Recorded information:
# # # # #
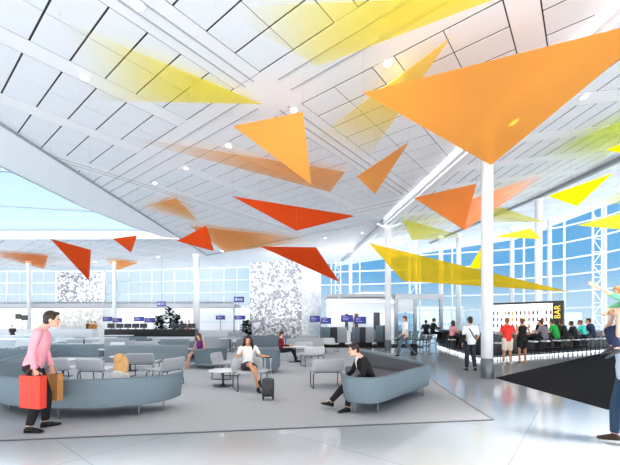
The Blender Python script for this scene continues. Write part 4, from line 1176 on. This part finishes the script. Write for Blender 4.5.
who = [('under the man in the grey shirt', 545), ('under the man in the green shirt', 556.5), ('under the man in black with brown hair', 565.5), ('under the dark haired person in black beside the teal top', 575.5), ('under the person in the teal top', 584.5), ('under the man in the navy jacket', 593)]
st0 = None
for lab, px in who+[('standing empty behind the woman in the black dress', 533), ('empty at the right end of the bar near the waving child', 601.5), ('standing empty just left of the man in the red shirt', 499)]:
    p = bar_spot(px); L_ = 'white topped bar stool '+lab
    if st0 is None: st0 = make_stool(L_); st0.location = p; st0.rotation_euler = (0, 0, fz)
    else: dup(st0, p, fz, L_)
dl2 = (P1-P0).normalized(); nl2 = V((-abs(dl2.y), .14, 0)).normalized(); fz2 = math.atan2(-nl2.y, -nl2.x)-PI/2
def bar_spot2(px, off=.5):
    a = (px-310)/F; o = P0+nl2*off
    tt = (a*o.y-o.x)/(dl2.x-a*dl2.y); p = o+dl2*tt; p.z = 0; return p
for lab, px in (('under the woman in the pink top', 452), ('under the man in black at the left end of the bar', 437), ('under the bare legged man in black, furthest along the bar', 430)):
    dup(st0, bar_spot2(px) if px > 440 else V((fx(px, {437: 20.6, 430: 21.3}[px])[0]-.25, {437: 20.6, 430: 21.3}[px], 0)), fz2, 'white topped bar stool '+lab)

# ================================================================== BAGS
def bag(label, c, w, d, h, m, rz, hz):
    t = thing('shopping_bag', label, 'shopping bag', c, rz)
    b = MB(); x, y = w/2, d/2; k = 1.05
    b.loft([[V((-x, -y, 0)), V((x, -y, 0)), V((x, y, 0)), V((-x, y, 0))], [V((-x*k, -y, h)), V((x*k, -y, h)), V((x*k, y, h)), V((-x*k, y, h))], [V((-x*k+.006, -y+.006, h)), V((x*k-.006, -y+.006, h)), V((x*k-.006, y-.006, h)), V((-x*k+.006, y-.006, h))], [V((-x+.006, -y+.006, .01)), V((x-.006, -y+.006, .01)), V((x-.006, y-.006, .01)), V((-x+.006, y-.006, .01))]])
    b.build('bag_body', m, t, smooth=False)
    for sy in (-1, 1): MB().tube([(-x*.35, sy*(y-.003), h-.06), (-x*.33, sy*(y-.003), h+hz*.5), (-x*.12, sy*.03, h+hz*.93), (0, sy*.012, h+hz), (x*.12, sy*.03, h+hz*.93), (x*.33, sy*(y-.003), h+hz*.5), (x*.35, sy*(y-.003), h-.06)], .006, 6).build('handle', mat('rope', (120, 70, 60), .8), t)
    return t
# ================================================================== PEOPLE
BLK = cl('black', (26, 26, 28)); WHT = cl('white', (236, 234, 230)); SHOE = mat('shoe_black', (20, 19, 20), .25); DENIM = cl('denim', (44, 66, 92)); GRYT = cl('grey_trouser', (78, 84, 92))
CARP = .008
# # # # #
Written request: Omit pictures; set down the rest of the material word for word.

Answer to this problem:
The Blender Python script for this scene continues. Write part 4, from line 1176 on. This part finishes the script. Write for Blender 4.5.
who = [('under the man in the grey shirt', 545), ('under the man in the green shirt', 556.5), ('under the man in black with brown hair', 565.5), ('under the dark haired person in black beside the teal top', 575.5), ('under the person in the teal top', 584.5), ('under the man in the navy jacket', 593)]
st0 = None
for lab, px in who+[('standing empty behind the woman in the black dress', 533), ('empty at the right end of the bar near the waving child', 601.5), ('standing empty just left of the man in the red shirt', 499)]:
    p = bar_spot(px); L_ = 'white topped bar stool '+lab
    if st0 is None: st0 = make_stool(L_); st0.location = p; st0.rotation_euler = (0, 0, fz)
    else: dup(st0, p, fz, L_)
dl2 = (P1-P0).normalized(); nl2 = V((-abs(dl2.y), .14, 0)).normalized(); fz2 = math.atan2(-nl2.y, -nl2.x)-PI/2
def bar_spot2(px, off=.5):
    a = (px-310)/F; o = P0+nl2*off
    tt = (a*o.y-o.x)/(dl2.x-a*dl2.y); p = o+dl2*tt; p.z = 0; return p
for lab, px in (('under the woman in the pink top', 452), ('under the man in black at the left end of the bar', 437), ('under the bare legged man in black, furthest along the bar', 430)):
    dup(st0, bar_spot2(px) if px > 440 else V((fx(px, {437: 20.6, 430: 21.3}[px])[0]-.25, {437: 20.6, 430: 21.3}[px], 0)), fz2, 'white topped bar stool '+lab)

# ================================================================== BAGS
def bag(label, c, w, d, h, m, rz, hz):
    t = thing('shopping_bag', label, 'shopping bag', c, rz)
    b = MB(); x, y = w/2, d/2; k = 1.05
    b.loft([[V((-x, -y, 0)), V((x, -y, 0)), V((x, y, 0)), V((-x, y, 0))], [V((-x*k, -y, h)), V((x*k, -y, h)), V((x*k, y, h)), V((-x*k, y, h))], [V((-x*k+.006, -y+.006, h)), V((x*k-.006, -y+.006, h)), V((x*k-.006, y-.006, h)), V((-x*k+.006, y-.006, h))], [V((-x+.006, -y+.006, .01)), V((x-.006, -y+.006, .01)), V((x-.006, y-.006, .01)), V((-x+.006, y-.006, .01))]])
    b.build('bag_body', m, t, smooth=False)
    for sy in (-1, 1): MB().tube([(-x*.35, sy*(y-.003), h-.06), (-x*.33, sy*(y-.003), h+hz*.5), (-x*.12, sy*.03, h+hz*.93), (0, sy*.012, h+hz), (x*.12, sy*.03, h+hz*.93), (x*.33, sy*(y-.003), h+hz*.5), (x*.35, sy*(y-.003), h-.06)], .006, 6).build('handle', mat('rope', (120, 70, 60), .8), t)
    return t
# ================================================================== PEOPLE
BLK = cl('black', (26, 26, 28)); WHT = cl('white', (236, 234, 230)); SHOE = mat('shoe_black', (20, 19, 20), .25); DENIM = cl('denim', (44, 66, 92)); GRYT = cl('grey_trouser', (78, 84, 92))
CARP = .008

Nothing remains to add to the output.